• _TASK DIRECTIONS_
Repeat the listing below word for word, stopping after the line that contains "shrub('shrub', 'small weedy".

-- begin GIVEN DATA --

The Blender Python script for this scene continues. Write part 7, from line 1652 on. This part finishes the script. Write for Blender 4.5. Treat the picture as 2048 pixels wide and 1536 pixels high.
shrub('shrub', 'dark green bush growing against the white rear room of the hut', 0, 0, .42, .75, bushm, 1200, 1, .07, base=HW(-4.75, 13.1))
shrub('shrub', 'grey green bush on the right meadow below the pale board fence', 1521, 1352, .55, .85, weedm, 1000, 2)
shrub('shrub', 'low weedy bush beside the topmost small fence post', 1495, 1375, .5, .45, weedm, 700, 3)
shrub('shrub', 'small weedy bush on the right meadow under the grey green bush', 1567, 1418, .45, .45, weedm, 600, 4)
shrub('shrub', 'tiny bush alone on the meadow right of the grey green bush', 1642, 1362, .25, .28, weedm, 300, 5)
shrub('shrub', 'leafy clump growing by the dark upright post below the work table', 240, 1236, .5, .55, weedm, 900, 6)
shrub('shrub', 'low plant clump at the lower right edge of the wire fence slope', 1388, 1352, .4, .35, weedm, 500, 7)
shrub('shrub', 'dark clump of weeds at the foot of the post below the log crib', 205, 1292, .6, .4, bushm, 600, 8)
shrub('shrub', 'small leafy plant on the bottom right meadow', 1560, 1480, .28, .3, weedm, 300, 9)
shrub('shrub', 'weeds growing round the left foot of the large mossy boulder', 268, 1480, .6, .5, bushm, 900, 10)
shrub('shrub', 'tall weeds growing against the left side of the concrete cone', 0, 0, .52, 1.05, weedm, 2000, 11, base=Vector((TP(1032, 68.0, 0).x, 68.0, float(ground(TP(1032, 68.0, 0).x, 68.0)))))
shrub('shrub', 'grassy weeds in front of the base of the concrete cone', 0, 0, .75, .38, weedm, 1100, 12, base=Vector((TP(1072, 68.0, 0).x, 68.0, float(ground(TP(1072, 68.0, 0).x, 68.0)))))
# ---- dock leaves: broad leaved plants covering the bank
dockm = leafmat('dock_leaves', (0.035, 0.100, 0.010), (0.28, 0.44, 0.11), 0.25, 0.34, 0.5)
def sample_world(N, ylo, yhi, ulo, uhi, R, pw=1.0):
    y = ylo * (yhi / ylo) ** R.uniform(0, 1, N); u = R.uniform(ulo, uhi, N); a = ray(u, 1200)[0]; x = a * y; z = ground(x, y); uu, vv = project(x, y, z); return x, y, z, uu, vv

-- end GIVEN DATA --

• _RESULT OF THIS EXERCISE_
The Blender Python script for this scene continues. Write part 7, from line 1652 on. This part finishes the script. Write for Blender 4.5. Treat the picture as 2048 pixels wide and 1536 pixels high.
shrub('shrub', 'dark green bush growing against the white rear room of the hut', 0, 0, .42, .75, bushm, 1200, 1, .07, base=HW(-4.75, 13.1))
shrub('shrub', 'grey green bush on the right meadow below the pale board fence', 1521, 1352, .55, .85, weedm, 1000, 2)
shrub('shrub', 'low weedy bush beside the topmost small fence post', 1495, 1375, .5, .45, weedm, 700, 3)
shrub('shrub', 'small weedy bush on the right meadow under the grey green bush', 1567, 1418, .45, .45, weedm, 600, 4)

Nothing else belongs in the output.